▶ TO DO
Return exactly and only these lines: the first of the listing through the one containing "var mound_mat: StandardMaterial3D".
========
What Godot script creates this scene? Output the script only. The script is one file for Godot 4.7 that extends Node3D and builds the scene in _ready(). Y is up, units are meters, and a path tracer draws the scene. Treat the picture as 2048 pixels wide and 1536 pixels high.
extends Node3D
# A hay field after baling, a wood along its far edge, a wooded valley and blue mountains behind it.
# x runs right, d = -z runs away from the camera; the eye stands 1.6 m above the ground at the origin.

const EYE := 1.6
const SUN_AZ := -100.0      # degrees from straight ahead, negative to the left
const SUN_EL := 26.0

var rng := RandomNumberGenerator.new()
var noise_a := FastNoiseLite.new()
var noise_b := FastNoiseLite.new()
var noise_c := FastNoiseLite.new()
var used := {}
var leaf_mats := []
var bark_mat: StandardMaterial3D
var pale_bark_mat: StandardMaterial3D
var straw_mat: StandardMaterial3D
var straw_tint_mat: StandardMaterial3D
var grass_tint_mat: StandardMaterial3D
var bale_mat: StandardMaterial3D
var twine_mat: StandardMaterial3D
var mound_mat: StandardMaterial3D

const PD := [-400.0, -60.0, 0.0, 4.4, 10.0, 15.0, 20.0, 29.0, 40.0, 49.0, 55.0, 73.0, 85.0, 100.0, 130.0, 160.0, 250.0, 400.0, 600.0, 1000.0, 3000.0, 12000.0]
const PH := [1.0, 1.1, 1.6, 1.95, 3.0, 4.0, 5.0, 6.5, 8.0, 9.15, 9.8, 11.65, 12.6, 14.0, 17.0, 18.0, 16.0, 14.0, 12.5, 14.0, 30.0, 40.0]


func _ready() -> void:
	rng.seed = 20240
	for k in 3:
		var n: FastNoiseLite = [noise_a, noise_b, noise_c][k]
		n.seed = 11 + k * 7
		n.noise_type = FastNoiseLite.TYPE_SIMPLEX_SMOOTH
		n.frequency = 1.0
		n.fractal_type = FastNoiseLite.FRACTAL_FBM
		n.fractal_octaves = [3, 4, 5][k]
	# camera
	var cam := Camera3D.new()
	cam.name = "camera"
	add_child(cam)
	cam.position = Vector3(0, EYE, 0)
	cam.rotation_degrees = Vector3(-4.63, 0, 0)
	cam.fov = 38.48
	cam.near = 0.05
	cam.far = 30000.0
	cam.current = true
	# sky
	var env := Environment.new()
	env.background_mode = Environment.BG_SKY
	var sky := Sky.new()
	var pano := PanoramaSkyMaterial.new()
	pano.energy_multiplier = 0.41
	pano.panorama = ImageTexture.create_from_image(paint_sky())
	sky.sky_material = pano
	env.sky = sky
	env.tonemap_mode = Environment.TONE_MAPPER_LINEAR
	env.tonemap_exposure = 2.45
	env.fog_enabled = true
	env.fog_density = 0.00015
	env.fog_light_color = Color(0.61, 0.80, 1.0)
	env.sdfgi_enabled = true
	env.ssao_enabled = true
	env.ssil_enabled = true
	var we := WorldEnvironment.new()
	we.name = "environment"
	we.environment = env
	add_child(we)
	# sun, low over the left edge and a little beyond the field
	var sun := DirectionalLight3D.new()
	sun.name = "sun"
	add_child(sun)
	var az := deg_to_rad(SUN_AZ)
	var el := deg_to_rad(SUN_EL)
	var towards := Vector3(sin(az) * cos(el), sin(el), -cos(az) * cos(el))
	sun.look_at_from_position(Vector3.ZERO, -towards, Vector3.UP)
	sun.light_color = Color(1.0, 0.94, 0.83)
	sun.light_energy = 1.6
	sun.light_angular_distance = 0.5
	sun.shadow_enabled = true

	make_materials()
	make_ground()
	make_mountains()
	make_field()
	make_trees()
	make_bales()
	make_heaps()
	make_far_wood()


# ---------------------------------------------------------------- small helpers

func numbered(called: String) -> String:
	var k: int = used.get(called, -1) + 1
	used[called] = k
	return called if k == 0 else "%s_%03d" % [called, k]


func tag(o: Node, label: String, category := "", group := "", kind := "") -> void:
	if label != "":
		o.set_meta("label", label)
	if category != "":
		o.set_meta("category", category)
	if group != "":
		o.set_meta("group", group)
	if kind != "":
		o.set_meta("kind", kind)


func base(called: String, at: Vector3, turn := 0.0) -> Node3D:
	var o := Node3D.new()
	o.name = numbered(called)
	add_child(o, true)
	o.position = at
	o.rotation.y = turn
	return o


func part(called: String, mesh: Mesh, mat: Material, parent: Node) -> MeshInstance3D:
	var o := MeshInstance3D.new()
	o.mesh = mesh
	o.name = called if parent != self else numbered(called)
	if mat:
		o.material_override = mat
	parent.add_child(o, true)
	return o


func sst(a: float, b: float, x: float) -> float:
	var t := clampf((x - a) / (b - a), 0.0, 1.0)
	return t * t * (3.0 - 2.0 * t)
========
▶ EXERCISE OUTPUT
What Godot script creates this scene? Output the script only. The script is one file for Godot 4.7 that extends Node3D and builds the scene in _ready(). Y is up, units are meters, and a path tracer draws the scene. Treat the picture as 2048 pixels wide and 1536 pixels high.
extends Node3D
# A hay field after baling, a wood along its far edge, a wooded valley and blue mountains behind it.
# x runs right, d = -z runs away from the camera; the eye stands 1.6 m above the ground at the origin.

const EYE := 1.6
const SUN_AZ := -100.0      # degrees from straight ahead, negative to the left
const SUN_EL := 26.0

var rng := RandomNumberGenerator.new()
var noise_a := FastNoiseLite.new()
var noise_b := FastNoiseLite.new()
var noise_c := FastNoiseLite.new()
var used := {}
var leaf_mats := []
var bark_mat: StandardMaterial3D
var pale_bark_mat: StandardMaterial3D
var straw_mat: StandardMaterial3D
var straw_tint_mat: StandardMaterial3D
var grass_tint_mat: StandardMaterial3D
var bale_mat: StandardMaterial3D
var twine_mat: StandardMaterial3D
var mound_mat: StandardMaterial3D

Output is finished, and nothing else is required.